In the chorus she wails “Peeeek-a-Boo, Peeeek-a-Boo” over a creepy extrapolation of the old jazz standard “Jeepers Creepers”. It all comes together in a hallucinatory whirl of diabolical sounds and provocatively sexual imagery. While Siouxsie and the Banshees released numerous great singles in the ’80s, “Peek-a-Boo” is their most innovative recording. It was the lead single from Peepshow, arguably the band’s greatest album (although many old-school fans will disagree). “Peek-a-Boo” also became Siouxsie and the Banshees’ first-ever hit on the Hot 100 (reaching #53), and it owns the distinction of holding the first-ever spot at #1 when Billboard started its Modern Rock chart on 10 September 1988. The 12″ single of “Peek-a-Boo” is worth seeking out for the excellent extended “Silver Dollar” mix as well as its two brilliant b-sides, “False Face” and “Catwalk”.


17. Tom Waits – “Time” (1985)

There’s nobody remotely like Tom Waits. He’s a lyricist almost without peer. Waits’ whiskey and cigarette-smoked voice is that of a consummate storyteller, his nuanced and expressive phrasing injecting meaning and feeling into the words. His 1985 album Rain Dogs is one of the decade’s most essential, and its centerpiece is the poignant acoustic ballad, “Time”.

Waits doesn’t follow normal convention in anything he does. He often begins each line of vocal a half-beat ahead of the guitar, so it falls dripping from the start of his voice like rain cascading to the pavement. “Time” is a sad portrait of grief and acceptance, of moving on from a devastating, senseless loss. Waits’ poetic lyrics reach to the very soul of his characters. Each of them is struggling with something, such as the death of young men in war: “Well things are pretty lousy for a calendar girl / the boys just give right off the cars and splash into the street”.

Indeed, Waits’ masterful imagery in “Time” is melancholy. No matter how many times death visits, he’s always just around the corner with your loved ones in its shadow. Waits speaks from death’s point of view in the chilling verse, “so put a candle in the window and a kiss upon his lips / as the dish outside the window fills with rain / just like the stranger with the weeds in your heart / and pay the fiddler off ’til I come back again”. It’s a reminder, as if we needed another one, that time on this world is short, and the time we have to love one another grows shorter every day. Don’t waste it.

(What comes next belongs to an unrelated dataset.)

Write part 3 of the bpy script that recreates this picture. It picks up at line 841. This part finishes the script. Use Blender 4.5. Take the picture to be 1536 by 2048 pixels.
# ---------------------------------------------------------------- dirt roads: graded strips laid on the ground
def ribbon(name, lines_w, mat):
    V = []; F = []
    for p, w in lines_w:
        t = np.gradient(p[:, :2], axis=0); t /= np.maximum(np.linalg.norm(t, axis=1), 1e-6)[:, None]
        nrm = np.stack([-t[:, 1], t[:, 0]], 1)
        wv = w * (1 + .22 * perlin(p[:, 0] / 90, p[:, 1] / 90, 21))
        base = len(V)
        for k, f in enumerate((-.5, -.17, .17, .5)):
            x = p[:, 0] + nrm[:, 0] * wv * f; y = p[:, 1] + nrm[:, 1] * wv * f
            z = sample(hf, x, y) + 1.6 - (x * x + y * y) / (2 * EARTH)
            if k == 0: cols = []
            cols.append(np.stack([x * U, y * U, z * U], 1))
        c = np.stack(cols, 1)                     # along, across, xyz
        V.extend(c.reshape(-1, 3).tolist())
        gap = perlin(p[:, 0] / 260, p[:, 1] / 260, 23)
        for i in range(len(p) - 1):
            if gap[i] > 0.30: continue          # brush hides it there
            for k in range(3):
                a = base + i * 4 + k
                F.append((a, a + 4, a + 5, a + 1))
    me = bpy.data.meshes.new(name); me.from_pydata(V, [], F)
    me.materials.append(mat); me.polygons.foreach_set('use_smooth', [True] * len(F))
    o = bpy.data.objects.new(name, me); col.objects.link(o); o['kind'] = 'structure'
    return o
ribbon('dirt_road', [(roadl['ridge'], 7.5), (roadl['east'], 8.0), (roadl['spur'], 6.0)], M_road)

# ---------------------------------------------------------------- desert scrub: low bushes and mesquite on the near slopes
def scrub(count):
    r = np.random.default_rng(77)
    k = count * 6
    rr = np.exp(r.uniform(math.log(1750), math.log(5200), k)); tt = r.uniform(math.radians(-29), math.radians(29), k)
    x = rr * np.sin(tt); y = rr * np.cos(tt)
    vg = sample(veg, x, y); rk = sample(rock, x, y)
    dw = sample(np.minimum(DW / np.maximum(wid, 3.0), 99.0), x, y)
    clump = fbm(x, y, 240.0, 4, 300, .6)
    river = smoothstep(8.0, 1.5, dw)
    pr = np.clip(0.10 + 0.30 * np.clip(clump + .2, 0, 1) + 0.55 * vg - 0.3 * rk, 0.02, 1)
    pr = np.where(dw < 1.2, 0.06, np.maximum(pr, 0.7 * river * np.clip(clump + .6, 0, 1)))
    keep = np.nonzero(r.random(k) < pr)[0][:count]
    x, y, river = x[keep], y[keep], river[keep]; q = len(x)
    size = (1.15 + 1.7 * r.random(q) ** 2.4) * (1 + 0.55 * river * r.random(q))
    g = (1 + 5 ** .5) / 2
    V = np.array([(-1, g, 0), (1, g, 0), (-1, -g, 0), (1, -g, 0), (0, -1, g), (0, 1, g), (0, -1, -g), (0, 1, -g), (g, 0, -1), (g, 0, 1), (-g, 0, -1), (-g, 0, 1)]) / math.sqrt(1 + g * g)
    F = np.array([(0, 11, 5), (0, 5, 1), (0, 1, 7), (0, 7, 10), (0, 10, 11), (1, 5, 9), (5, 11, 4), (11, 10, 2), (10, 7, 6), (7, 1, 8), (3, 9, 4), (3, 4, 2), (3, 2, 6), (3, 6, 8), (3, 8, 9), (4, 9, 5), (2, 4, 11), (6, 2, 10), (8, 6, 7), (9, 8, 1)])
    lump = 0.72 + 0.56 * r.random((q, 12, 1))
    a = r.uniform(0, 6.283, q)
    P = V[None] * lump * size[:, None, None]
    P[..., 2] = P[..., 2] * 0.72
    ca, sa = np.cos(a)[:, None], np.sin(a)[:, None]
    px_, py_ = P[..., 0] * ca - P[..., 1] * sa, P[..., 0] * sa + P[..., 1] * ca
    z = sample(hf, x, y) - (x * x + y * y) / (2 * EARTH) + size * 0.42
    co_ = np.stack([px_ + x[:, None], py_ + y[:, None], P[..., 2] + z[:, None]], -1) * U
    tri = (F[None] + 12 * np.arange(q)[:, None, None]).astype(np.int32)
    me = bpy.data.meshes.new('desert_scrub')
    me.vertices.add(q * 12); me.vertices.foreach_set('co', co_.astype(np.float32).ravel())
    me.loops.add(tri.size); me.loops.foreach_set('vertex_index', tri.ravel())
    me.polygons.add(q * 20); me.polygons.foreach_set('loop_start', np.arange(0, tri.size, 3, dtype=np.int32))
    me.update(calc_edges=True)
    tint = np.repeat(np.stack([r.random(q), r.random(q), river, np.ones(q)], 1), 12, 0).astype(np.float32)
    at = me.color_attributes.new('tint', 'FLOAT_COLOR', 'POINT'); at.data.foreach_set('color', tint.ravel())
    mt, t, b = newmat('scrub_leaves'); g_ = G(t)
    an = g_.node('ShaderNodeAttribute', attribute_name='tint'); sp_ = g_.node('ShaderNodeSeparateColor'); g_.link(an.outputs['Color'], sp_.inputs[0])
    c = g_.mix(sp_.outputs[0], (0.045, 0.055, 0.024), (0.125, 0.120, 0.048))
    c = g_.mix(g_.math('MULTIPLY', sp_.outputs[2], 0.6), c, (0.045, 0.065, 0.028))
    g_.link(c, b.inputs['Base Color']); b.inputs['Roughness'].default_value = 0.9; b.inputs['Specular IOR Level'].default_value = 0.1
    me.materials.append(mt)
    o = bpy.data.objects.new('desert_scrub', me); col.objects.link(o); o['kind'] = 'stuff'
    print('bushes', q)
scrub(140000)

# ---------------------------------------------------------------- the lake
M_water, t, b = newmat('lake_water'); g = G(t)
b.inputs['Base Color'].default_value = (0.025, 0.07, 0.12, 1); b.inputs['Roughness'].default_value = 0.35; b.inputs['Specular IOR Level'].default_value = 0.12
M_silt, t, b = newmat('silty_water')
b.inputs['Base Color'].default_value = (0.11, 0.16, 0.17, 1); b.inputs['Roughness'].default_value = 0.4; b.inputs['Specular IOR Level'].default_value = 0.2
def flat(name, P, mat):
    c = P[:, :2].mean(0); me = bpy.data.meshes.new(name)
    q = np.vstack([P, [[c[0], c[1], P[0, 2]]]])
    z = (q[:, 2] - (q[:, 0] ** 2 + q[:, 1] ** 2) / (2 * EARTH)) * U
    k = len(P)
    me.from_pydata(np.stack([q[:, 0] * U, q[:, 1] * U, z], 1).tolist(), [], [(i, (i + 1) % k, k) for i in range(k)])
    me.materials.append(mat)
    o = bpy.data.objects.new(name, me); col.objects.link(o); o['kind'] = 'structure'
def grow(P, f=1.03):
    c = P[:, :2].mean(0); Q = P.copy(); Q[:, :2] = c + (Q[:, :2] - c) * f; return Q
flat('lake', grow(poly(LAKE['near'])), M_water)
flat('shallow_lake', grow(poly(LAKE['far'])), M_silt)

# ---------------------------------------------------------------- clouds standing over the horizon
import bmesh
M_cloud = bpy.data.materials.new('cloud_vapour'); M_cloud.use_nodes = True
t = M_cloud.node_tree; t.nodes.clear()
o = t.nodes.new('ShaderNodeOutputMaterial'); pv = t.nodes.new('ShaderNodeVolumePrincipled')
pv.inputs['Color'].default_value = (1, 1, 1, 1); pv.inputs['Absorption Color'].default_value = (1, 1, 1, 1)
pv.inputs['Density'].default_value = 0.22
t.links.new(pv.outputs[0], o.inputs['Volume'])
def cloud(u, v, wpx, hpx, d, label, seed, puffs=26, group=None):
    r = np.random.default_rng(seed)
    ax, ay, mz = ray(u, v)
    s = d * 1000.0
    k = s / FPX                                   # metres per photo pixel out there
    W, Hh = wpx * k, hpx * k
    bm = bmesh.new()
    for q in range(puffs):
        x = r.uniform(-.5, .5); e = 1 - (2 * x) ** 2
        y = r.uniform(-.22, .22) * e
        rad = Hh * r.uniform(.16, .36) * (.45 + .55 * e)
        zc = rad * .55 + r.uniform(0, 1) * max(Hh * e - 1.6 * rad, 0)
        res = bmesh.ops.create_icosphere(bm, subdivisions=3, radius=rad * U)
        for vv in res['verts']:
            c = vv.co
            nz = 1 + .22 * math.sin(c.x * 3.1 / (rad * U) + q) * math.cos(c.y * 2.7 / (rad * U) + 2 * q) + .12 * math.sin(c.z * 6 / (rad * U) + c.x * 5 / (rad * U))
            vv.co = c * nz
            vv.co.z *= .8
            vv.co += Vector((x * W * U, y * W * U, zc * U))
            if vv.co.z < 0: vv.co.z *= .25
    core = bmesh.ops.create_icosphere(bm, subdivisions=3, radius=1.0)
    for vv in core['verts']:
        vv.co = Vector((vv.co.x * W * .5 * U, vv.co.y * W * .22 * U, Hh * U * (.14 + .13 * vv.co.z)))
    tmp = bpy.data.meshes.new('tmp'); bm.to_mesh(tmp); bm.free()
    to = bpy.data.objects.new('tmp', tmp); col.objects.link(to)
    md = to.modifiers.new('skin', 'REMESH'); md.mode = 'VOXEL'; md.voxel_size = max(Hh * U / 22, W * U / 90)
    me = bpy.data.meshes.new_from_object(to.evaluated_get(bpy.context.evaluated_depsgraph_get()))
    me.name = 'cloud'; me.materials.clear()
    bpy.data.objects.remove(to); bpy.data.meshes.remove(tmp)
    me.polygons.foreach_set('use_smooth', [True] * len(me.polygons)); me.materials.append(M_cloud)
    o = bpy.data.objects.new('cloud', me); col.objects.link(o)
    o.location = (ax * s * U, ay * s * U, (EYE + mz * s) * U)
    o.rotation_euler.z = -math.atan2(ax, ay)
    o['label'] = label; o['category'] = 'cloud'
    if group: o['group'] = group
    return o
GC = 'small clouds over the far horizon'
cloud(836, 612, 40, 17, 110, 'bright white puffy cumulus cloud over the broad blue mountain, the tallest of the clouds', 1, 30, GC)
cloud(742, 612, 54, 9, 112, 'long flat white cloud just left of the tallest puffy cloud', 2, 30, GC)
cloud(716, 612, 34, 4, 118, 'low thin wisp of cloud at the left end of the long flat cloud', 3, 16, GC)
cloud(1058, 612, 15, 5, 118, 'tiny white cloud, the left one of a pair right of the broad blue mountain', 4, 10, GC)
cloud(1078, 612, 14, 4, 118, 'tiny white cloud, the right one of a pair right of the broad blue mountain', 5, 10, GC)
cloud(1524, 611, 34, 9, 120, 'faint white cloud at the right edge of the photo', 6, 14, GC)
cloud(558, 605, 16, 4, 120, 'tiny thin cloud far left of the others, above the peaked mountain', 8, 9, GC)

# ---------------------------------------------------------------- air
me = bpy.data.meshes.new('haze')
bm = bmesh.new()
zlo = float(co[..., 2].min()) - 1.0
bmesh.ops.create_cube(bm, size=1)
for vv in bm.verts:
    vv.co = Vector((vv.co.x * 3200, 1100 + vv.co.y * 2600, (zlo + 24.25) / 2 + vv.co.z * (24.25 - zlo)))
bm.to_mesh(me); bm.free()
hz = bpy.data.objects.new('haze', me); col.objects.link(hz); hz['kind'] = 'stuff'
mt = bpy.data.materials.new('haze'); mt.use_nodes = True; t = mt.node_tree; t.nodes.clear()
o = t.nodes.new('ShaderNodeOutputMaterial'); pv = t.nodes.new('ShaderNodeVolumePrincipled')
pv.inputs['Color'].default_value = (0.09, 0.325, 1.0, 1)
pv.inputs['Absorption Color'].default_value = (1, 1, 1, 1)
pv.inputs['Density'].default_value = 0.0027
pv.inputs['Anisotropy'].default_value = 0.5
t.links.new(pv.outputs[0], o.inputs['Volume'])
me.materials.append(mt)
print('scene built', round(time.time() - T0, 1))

16. Sonic Youth – “Teen Age Riot” (1988)

Sonic Youth‘s 1988 album Daydream Nation is one of the cornerstones of ’80s alternative rock, and its high point is the seven-minute behemoth, “Teen Age Riot”. It begins hesitantly with a long hazy intro, Kim Gordon deadpanning “spirit desire / we will fall” and other murmurings. When the song finally gets going it turns into feedback-drenched surf rock, fizzing with voltage. Thurston Moore’s vocals peek through unassumingly from under a web of inexorable guitars. Drums crash during the long instrumental break notable for Gordon’s wildly untamed bass.

Strangely enough, the song was written as a fantasy imagining Dinosaur Jr. frontman J. Mascis as a kinda rock ‘n’ roll President who can harness the defiant energy of the youth. Moore explicitly references his fellow noise-rocker here: “You come running in on platform shoes / With Marshall stacks to at least give us a clue / Ah, here it comes / I know it’s someone I knew.” The lyrics are enigmatic, but seem to imagine a world where leadership gives in to the innate rebelliousness of youth and allows them to learn from their foibles rather than allowing their mistakes to ruin and mark them for life, as is often the case now: “So who’s to go take the blame for the stormy weather / You’re never gonna stop all the teenage leather and booze / It’s time to go round / A one-man showdown / Teach us how to fail.” Learning how to fail isn’t always easy.